How do I do this? Implied setting. But the setting I have to imply includes things like the rules of introduction and the fact that it’s not done to ask the same partner to dance more than two sets in a row. I want to make lines in the dirt that remind the players to act in the way that characters in Regency stories act. I think that the biggest risk is that I make a game like A Taste for Murder. While it’s a great game for a mystery, it’s a bit thin on historical feeling; nothing about the game reminds you to play and act like an interwar Briton. I want to have a game that reminds you that you’re playing characters in Regency England, but doesn’t just tell you that.

  1. If you think otherwise, I’d love to hear your reasons. []
  2. Note, if the inability to change history is relevant, as in Grey Ranks, this doesn’t become a problem. The inexorability of history is a considered and important part of the game. []

8 responses to “Whither setting?”

  1. James Mendez Hodes Avatar
    James Mendez Hodes

    Dogs in the Vineyard is actually my favorite implied setting, even though so much about it is explicit. Does it count as explicit? I’m not sure, I just love reading it, what little it is.

    1. Right, I love the setting as expressed in Dogs in the Vineyard. It’s stated, sure. But he leaves a lot of room for you to go in there. Mostly, what he states, are suggestive details, not exhaustive historical accounts.
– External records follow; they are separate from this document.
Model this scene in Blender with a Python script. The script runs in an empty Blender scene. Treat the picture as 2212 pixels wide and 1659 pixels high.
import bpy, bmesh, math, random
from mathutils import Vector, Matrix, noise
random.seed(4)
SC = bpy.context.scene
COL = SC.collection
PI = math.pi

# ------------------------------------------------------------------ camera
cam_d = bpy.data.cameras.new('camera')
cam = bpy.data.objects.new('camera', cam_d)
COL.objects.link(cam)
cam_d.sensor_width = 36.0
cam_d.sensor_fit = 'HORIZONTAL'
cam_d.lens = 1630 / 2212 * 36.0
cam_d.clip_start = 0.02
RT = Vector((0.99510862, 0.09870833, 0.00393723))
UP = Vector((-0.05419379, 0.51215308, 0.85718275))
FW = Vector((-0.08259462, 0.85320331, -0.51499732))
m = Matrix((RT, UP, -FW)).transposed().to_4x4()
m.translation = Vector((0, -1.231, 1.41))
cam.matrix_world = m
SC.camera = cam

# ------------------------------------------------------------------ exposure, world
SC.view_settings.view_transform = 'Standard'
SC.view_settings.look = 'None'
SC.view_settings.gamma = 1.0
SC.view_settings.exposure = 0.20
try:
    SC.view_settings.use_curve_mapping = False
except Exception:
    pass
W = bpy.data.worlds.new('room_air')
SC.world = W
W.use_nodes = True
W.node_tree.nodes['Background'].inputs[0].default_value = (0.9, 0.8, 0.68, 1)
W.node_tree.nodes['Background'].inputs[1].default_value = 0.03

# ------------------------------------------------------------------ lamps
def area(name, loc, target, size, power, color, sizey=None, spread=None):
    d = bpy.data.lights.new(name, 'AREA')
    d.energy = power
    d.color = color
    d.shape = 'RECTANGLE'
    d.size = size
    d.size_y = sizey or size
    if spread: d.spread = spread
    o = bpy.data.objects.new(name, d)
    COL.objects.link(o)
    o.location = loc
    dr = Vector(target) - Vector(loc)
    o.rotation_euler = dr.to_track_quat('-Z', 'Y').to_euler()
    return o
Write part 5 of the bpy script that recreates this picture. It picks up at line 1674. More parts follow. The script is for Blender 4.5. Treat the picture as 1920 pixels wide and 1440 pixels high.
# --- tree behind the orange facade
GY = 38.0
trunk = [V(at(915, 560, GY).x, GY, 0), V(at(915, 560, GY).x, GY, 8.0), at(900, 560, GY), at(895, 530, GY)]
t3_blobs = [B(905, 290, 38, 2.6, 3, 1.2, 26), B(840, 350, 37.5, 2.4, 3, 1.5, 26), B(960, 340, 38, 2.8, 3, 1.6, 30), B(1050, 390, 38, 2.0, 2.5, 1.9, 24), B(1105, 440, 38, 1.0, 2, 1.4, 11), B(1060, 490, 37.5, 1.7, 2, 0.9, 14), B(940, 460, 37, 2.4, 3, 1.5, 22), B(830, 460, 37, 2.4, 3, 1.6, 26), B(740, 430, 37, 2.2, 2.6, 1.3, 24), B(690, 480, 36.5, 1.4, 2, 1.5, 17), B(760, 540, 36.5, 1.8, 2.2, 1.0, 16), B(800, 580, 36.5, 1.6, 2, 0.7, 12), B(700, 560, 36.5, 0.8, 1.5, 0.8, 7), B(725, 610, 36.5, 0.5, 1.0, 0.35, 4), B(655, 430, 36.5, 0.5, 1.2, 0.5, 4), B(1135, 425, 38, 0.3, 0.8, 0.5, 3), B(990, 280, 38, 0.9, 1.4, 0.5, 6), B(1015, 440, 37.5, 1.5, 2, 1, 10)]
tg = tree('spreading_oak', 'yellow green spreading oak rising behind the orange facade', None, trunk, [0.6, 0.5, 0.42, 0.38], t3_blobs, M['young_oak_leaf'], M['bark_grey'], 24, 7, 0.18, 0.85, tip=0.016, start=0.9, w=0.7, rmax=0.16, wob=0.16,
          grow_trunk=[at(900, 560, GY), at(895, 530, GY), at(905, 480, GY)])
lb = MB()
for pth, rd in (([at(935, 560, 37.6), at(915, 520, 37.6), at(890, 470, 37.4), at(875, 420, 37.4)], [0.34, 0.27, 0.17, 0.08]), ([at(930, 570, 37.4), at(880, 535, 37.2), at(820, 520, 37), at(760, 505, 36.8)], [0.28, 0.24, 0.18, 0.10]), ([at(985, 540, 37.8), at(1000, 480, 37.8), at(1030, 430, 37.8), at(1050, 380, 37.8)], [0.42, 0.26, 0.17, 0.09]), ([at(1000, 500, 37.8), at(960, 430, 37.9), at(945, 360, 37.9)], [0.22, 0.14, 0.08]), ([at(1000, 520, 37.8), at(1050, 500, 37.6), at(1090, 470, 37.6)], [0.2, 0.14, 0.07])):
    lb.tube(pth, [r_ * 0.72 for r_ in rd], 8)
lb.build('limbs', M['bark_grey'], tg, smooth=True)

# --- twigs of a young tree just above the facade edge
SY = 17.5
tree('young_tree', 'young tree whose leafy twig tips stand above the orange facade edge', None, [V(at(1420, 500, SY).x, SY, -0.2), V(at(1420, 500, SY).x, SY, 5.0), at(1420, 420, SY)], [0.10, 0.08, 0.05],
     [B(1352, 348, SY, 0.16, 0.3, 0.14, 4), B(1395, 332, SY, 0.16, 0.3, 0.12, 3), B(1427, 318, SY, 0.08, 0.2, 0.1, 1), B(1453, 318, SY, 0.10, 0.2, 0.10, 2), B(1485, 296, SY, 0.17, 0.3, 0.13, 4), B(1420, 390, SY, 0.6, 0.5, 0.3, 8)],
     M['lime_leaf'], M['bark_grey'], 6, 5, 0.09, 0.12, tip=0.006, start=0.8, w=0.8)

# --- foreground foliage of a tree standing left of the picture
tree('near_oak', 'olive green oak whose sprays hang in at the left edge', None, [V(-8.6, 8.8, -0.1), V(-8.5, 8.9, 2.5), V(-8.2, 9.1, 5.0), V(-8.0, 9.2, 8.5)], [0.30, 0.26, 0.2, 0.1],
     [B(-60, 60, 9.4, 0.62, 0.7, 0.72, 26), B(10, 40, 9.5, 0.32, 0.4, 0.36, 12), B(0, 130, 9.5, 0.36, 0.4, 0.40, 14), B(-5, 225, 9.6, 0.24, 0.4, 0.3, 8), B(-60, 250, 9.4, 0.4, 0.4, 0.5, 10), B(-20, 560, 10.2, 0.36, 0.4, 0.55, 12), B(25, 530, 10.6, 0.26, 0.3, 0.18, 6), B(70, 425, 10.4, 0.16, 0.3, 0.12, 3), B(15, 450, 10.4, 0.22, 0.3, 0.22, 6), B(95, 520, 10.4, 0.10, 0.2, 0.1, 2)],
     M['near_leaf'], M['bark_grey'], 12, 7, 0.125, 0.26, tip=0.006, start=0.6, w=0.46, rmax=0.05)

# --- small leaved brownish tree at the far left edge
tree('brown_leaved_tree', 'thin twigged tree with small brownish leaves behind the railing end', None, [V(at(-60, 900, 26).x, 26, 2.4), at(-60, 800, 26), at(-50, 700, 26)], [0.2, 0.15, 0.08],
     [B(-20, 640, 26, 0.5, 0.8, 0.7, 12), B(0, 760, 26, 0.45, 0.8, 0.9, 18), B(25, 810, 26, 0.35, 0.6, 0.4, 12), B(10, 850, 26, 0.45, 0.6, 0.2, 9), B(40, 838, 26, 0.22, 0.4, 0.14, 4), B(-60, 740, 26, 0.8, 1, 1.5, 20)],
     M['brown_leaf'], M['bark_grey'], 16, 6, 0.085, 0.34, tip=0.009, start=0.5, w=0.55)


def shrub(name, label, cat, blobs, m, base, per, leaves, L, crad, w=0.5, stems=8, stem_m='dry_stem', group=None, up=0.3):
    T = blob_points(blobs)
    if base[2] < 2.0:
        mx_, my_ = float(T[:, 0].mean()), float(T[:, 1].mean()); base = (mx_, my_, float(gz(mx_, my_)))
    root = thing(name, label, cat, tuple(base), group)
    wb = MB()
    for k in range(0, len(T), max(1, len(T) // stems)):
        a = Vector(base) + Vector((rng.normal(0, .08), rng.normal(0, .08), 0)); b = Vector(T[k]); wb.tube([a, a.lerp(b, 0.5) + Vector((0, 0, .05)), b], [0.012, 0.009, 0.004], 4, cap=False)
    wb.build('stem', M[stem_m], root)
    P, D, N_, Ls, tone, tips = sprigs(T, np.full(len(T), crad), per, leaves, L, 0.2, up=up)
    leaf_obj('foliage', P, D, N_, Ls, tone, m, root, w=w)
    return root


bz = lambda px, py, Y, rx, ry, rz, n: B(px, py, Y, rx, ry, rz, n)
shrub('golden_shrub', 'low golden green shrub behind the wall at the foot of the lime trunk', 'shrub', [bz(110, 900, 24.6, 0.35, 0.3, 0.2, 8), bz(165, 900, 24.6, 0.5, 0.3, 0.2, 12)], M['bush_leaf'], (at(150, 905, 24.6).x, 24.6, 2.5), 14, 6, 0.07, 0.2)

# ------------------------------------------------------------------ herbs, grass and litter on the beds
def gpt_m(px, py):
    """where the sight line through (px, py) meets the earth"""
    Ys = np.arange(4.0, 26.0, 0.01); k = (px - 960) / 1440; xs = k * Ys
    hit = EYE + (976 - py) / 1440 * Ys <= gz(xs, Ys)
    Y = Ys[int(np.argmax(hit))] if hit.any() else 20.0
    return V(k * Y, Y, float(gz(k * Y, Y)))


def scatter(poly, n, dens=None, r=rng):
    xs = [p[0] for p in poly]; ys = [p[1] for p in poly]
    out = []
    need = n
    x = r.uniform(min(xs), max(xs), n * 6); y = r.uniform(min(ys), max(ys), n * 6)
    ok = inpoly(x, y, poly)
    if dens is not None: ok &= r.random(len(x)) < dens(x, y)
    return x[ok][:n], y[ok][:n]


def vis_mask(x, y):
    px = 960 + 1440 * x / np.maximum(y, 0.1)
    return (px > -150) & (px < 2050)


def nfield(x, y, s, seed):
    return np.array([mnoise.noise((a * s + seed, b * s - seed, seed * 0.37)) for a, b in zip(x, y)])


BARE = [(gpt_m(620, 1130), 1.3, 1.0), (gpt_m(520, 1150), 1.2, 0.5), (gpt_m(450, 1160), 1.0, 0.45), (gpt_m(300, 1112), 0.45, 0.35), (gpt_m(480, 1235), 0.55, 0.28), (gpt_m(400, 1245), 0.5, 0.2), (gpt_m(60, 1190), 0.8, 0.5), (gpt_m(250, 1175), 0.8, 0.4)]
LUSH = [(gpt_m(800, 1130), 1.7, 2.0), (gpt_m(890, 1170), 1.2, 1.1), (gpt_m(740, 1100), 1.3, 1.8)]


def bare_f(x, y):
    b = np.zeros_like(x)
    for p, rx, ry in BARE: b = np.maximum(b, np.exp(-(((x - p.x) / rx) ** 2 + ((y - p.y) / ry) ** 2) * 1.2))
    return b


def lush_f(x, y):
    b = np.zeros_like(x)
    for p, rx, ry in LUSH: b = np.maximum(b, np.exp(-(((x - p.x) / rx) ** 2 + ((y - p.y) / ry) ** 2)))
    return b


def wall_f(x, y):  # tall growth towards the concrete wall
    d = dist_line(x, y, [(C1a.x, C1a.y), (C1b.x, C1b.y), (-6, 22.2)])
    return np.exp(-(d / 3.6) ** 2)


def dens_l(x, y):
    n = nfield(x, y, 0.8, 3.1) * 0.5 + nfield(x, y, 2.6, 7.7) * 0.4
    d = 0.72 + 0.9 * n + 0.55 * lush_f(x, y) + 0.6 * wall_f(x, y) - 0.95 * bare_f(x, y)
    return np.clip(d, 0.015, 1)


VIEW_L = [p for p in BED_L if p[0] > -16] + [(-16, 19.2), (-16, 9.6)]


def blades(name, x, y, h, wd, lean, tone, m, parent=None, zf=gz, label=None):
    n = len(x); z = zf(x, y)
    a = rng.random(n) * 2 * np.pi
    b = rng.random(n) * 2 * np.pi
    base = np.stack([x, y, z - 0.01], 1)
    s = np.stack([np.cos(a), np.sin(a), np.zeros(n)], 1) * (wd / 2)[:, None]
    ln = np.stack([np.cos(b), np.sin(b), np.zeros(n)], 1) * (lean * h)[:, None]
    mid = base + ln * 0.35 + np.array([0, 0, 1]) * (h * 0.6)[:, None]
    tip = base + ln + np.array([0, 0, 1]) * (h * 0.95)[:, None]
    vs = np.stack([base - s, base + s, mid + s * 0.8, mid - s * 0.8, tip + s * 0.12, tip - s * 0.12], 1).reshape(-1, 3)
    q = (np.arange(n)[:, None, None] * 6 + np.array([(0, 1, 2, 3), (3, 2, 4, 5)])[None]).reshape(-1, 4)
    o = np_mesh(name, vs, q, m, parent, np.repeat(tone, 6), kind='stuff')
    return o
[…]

You’ll note that there’s nothing about the origin of the Faith, no NPCs or locations named except Bridal Falls, and just a lot of “these are the dreams I had about this place”.

  2. There’s plenty of implied setting in Exalted. It’s just that nobody bothered to tell the guys writing the Compass books this. Also, it’s a bit *too* implied to the point of vague unhelpfulness. As a result, there are a million cool setting pieces tied together with essentially nothing. 

    For instance, instead of “anyone loyal to the Warlord Grum” we have “creatures of darkness,” which is actually “anyone marked as an enemy by the Unconquered Sun, who is not actually infallible.” Not that you’d know those are equivalent unless you read the god books, the Glories sourcebook, or hung around the forums for a million years. 

    Likewise, the thematic distinctions and conflicts between the Dragon-blooded and the Solars, encoded in their mechanics and Charmset, are enough to fill several books and games–or would be if the stated setting actually backed up the implied setting without wandering off to do its own thing.

    1. First, as I said, YMMV.

      Second, it’s not implied setting if you fail to imply it. That, really, is where the varying mileage comes from. For me, if you just gave me the charms and crunch, I’d have no clue about the setting. With World of Darkness, if you just gave me the powers and crunch, I’d be able to make sense of a lot. Some of that has to do with being primed through other media, I’m sure, but a lot of it comes from the setting being expressed through the crunch—non-power crunch, especially.

      1. I don’t really think you can use an anectodotal experience to define whether or not something counts as “implied.” 

        Here’s why: if something fails at its implication, then it might just be that instead of some fundamental design conflict or mechanical failure, there’s an organization or layout problem… which is also a major issue in Exalted.  

  3. I think that while you raise your points well (and you’re onto something) ultimately what you are terming ‘implied setting’ is just context.  WoD uses the context of ‘modern day’ and Jane Austen novels use ‘Regency’ context.  In that sense the details exist regardless of the specifics of which vampire runs what city, or who was the prime minister of England.

    A fantasy setting (any fantasy setting) has to set up context with specifics since we cannot relate to the world from our own exhaustive histories, studies or other examples.  This becomes harder the further removed from the scenario we are (for example the excellent Mechanical Dream changes even base assumptions such as Gravity is constant, and down, or water boils at 100 degrees C, but it means any assumptions about a scene are very hard to establish without concrete statements from the narrator), especially if there are no famous novels or other more broadly painted pictures to draw from.

    A truly calcified setting as I see it is something that not only locks regions or history, but forces a specific path even in the future.  Playing in a Saga (Star Wars) game for example means that you’re stuck in a setting where your actions cannot change the future.  This doesn’t necessarily limit a GMs creativity, but often takes the ‘heroic’ or ‘epic’ out of player actions to a degree.  The most common solution/response I’ve seen to this is to simply avoid canon areas except for a few excursions.  Groups will invent a town using demonstrated models in some vast an unexplored region, or detail and flesh out a city/planet/galaxy/time-period that is not touched upon.  This way they gain the flexibility (a breath of the ‘living’) you mention, while still having the framework of the more calcified sections of the game. 

    Ultimately though I don’t think all calcification is bad.  The group I play with most often has more problems coming up with rich, interwoven characters if they are building from nothing (as they have nothing to build from, and nothing to inspire them) but do better with some setting background with details they can latch onto as a start point.

    It’s interesting to try and figure out how much calcification is too little (no context or reference), and how much is too much (outright telling, additions forbidden).  As always, this as with your Exalted example no doubt varies highly from group to group.

    1. I’m glad to hear a defense of a calcified setting. Being me, I’d chose to interpret it as “well, you throw out the provided calcified setting and make your own”, but I must resist that urge, because I think it’s not true to say that. You use the calcified setting to help you make your own when your story lives somewhere near-but-not-in canon.

      As to implied setting, I do not think it’s context. Sure, context is part of it, but it’s also very specific detail provided not through exposition but rather through implication in (typically) mechanical elements of the game.